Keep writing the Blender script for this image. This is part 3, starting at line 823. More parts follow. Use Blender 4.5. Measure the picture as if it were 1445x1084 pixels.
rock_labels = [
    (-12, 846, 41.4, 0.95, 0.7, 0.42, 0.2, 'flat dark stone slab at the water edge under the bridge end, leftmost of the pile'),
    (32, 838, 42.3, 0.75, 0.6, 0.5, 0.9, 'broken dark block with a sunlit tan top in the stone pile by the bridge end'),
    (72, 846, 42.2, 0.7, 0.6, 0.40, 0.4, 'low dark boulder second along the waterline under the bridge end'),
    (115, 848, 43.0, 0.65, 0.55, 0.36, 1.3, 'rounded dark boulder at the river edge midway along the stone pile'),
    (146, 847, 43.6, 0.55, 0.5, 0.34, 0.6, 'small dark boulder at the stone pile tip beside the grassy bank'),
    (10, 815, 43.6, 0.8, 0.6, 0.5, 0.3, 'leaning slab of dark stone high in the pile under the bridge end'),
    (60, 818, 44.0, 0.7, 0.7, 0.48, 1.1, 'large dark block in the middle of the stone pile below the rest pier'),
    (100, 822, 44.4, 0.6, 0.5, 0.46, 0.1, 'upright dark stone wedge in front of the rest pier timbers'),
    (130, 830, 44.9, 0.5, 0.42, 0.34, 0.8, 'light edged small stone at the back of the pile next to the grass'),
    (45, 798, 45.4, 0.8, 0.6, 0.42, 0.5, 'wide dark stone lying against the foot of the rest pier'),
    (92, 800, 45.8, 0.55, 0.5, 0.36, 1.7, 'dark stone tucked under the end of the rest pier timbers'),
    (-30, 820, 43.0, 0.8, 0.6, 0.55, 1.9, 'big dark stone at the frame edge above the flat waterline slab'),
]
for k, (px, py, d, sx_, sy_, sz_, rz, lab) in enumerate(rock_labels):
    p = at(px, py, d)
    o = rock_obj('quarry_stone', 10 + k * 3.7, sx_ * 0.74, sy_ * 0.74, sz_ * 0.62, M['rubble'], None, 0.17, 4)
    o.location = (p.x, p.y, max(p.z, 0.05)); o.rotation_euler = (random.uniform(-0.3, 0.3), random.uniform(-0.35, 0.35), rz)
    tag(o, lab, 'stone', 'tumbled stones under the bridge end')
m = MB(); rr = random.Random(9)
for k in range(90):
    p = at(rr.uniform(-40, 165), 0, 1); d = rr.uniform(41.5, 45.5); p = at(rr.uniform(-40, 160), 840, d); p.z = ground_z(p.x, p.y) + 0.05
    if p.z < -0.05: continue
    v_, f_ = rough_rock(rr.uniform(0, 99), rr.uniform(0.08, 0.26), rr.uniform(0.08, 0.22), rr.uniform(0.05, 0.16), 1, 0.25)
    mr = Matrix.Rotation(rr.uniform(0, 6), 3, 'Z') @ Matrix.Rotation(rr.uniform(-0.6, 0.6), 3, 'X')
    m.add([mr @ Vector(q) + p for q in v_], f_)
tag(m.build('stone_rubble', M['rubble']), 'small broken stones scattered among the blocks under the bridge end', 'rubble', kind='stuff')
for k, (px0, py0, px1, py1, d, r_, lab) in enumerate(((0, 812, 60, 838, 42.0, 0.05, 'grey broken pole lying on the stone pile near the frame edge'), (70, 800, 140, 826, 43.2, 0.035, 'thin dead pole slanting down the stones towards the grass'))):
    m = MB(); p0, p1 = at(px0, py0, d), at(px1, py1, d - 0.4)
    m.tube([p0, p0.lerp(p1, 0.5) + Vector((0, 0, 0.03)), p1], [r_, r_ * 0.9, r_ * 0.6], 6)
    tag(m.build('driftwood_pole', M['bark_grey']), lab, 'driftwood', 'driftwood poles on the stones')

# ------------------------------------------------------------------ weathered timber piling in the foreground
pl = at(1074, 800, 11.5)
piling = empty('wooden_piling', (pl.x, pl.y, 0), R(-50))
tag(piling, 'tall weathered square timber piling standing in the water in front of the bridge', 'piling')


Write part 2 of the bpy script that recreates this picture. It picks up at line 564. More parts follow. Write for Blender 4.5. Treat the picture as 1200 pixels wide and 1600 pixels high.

--------------------------------------------------

__What the exercise asks__: Nothing may be left out: return each entry exactly as it reads.

__Written solution__:
Keep writing the Blender script for this image. This is part 3, starting at line 823. More parts follow. Use Blender 4.5. Measure the picture as if it were 1445x1084 pixels.
rock_labels = [
    (-12, 846, 41.4, 0.95, 0.7, 0.42, 0.2, 'flat dark stone slab at the water edge under the bridge end, leftmost of the pile'),
    (32, 838, 42.3, 0.75, 0.6, 0.5, 0.9, 'broken dark block with a sunlit tan top in the stone pile by the bridge end'),
    (72, 846, 42.2, 0.7, 0.6, 0.40, 0.4, 'low dark boulder second along the waterline under the bridge end'),
    (115, 848, 43.0, 0.65, 0.55, 0.36, 1.3, 'rounded dark boulder at the river edge midway along the stone pile'),
    (146, 847, 43.6, 0.55, 0.5, 0.34, 0.6, 'small dark boulder at the stone pile tip beside the grassy bank'),
    (10, 815, 43.6, 0.8, 0.6, 0.5, 0.3, 'leaning slab of dark stone high in the pile under the bridge end'),
    (60, 818, 44.0, 0.7, 0.7, 0.48, 1.1, 'large dark block in the middle of the stone pile below the rest pier'),
    (100, 822, 44.4, 0.6, 0.5, 0.46, 0.1, 'upright dark stone wedge in front of the rest pier timbers'),
    (130, 830, 44.9, 0.5, 0.42, 0.34, 0.8, 'light edged small stone at the back of the pile next to the grass'),
    (45, 798, 45.4, 0.8, 0.6, 0.42, 0.5, 'wide dark stone lying against the foot of the rest pier'),
    (92, 800, 45.8, 0.55, 0.5, 0.36, 1.7, 'dark stone tucked under the end of the rest pier timbers'),
    (-30, 820, 43.0, 0.8, 0.6, 0.55, 1.9, 'big dark stone at the frame edge above the flat waterline slab'),
]
for k, (px, py, d, sx_, sy_, sz_, rz, lab) in enumerate(rock_labels):
    p = at(px, py, d)
    o = rock_obj('quarry_stone', 10 + k * 3.7, sx_ * 0.74, sy_ * 0.74, sz_ * 0.62, M['rubble'], None, 0.17, 4)
    o.location = (p.x, p.y, max(p.z, 0.05)); o.rotation_euler = (random.uniform(-0.3, 0.3), random.uniform(-0.35, 0.35), rz)
    tag(o, lab, 'stone', 'tumbled stones under the bridge end')
m = MB(); rr = random.Random(9)
for k in range(90):
    p = at(rr.uniform(-40, 165), 0, 1); d = rr.uniform(41.5, 45.5); p = at(rr.uniform(-40, 160), 840, d); p.z = ground_z(p.x, p.y) + 0.05
    if p.z < -0.05: continue
    v_, f_ = rough_rock(rr.uniform(0, 99), rr.uniform(0.08, 0.26), rr.uniform(0.08, 0.22), rr.uniform(0.05, 0.16), 1, 0.25)
    mr = Matrix.Rotation(rr.uniform(0, 6), 3, 'Z') @ Matrix.Rotation(rr.uniform(-0.6, 0.6), 3, 'X')
    m.add([mr @ Vector(q) + p for q in v_], f_)
tag(m.build('stone_rubble', M['rubble']), 'small broken stones scattered among the blocks under the bridge end', 'rubble', kind='stuff')
for k, (px0, py0, px1, py1, d, r_, lab) in enumerate(((0, 812, 60, 838, 42.0, 0.05, 'grey broken pole lying on the stone pile near the frame edge'), (70, 800, 140, 826, 43.2, 0.035, 'thin dead pole slanting down the stones towards the grass'))):
    m = MB(); p0, p1 = at(px0, py0, d), at(px1, py1, d - 0.4)
    m.tube([p0, p0.lerp(p1, 0.5) + Vector((0, 0, 0.03)), p1], [r_, r_ * 0.9, r_ * 0.6], 6)
    tag(m.build('driftwood_pole', M['bark_grey']), lab, 'driftwood', 'driftwood poles on the stones')

# ------------------------------------------------------------------ weathered timber piling in the foreground
pl = at(1074, 800, 11.5)
piling = empty('wooden_piling', (pl.x, pl.y, 0), R(-50))
tag(piling, 'tall weathered square timber piling standing in the water in front of the bridge', 'piling')


Write part 2 of the bpy script that recreates this picture. It picks up at line 564. More parts follow. Write for Blender 4.5. Treat the picture as 1200 pixels wide and 1600 pixels high.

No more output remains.